If such a broad reading were accepted, the rights of access and deletion could then be read to require reidentification of such data for the purpose of fulfilling data access and deletion requests. This would be highly problematic, not only for the businesses who would be burdened with the obligation to reidentify data but also for the data privacy interests of consumers for whom the information was deidentified in the first place. The attorney general should make clear in the regulations that the rights of access and deletion in the CCPA do not require businesses to reidentify or otherwise link previously deidentified or pseudonymized data.


1 A "[v]erifiable consumer request" is defined to include requests made by third parties on the consumer's behalf if the third party is registered with the Secretary of State to provide such services. See Cal. Civ. Code § 1798.140(y). The statute contemplates that the Attorney General will adopt regulations to guide businesses on appropriate standards for verification of consumer requests. See id. § 1798.185(a)(7).

2 Section 145(g)(1) seems to permit still another extension by an additional 90 days "where necessary, taking into account the complexity and number of the requests," again so long as notice is provided to the consumer in the initial 45-day period. The Attorney General should clarify in the regulations whether the 90-day extension provided in Section 145(g)(1) is in addition to, or an alternative to, the 45-day extension permitted by Section 130(a)(2).

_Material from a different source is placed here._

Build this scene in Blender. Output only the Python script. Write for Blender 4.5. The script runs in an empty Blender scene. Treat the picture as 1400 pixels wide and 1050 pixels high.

3 Cal. Civ. Code § 1798.130(a)(2).

4 Cal. Civ. Code § 1798.140(o)(1).

5 See id. § 1798.140(h) (defining "[d]eidentified" to ensure against reidentification and to require safeguards to prohibit reidentification); id. § 1798.140(r) (defining "[p]seudonymize" similarly).

6 See id. § 1798.110(d)(2) (access right does not require a business to reidentify data that is "not maintained in a manner that would be considered personal information."); id. § 1798.145(a)(i) ("This title shall not be construed to require a business to reidentify or otherwise link information that is not maintained in a manner that would be considered personal information.").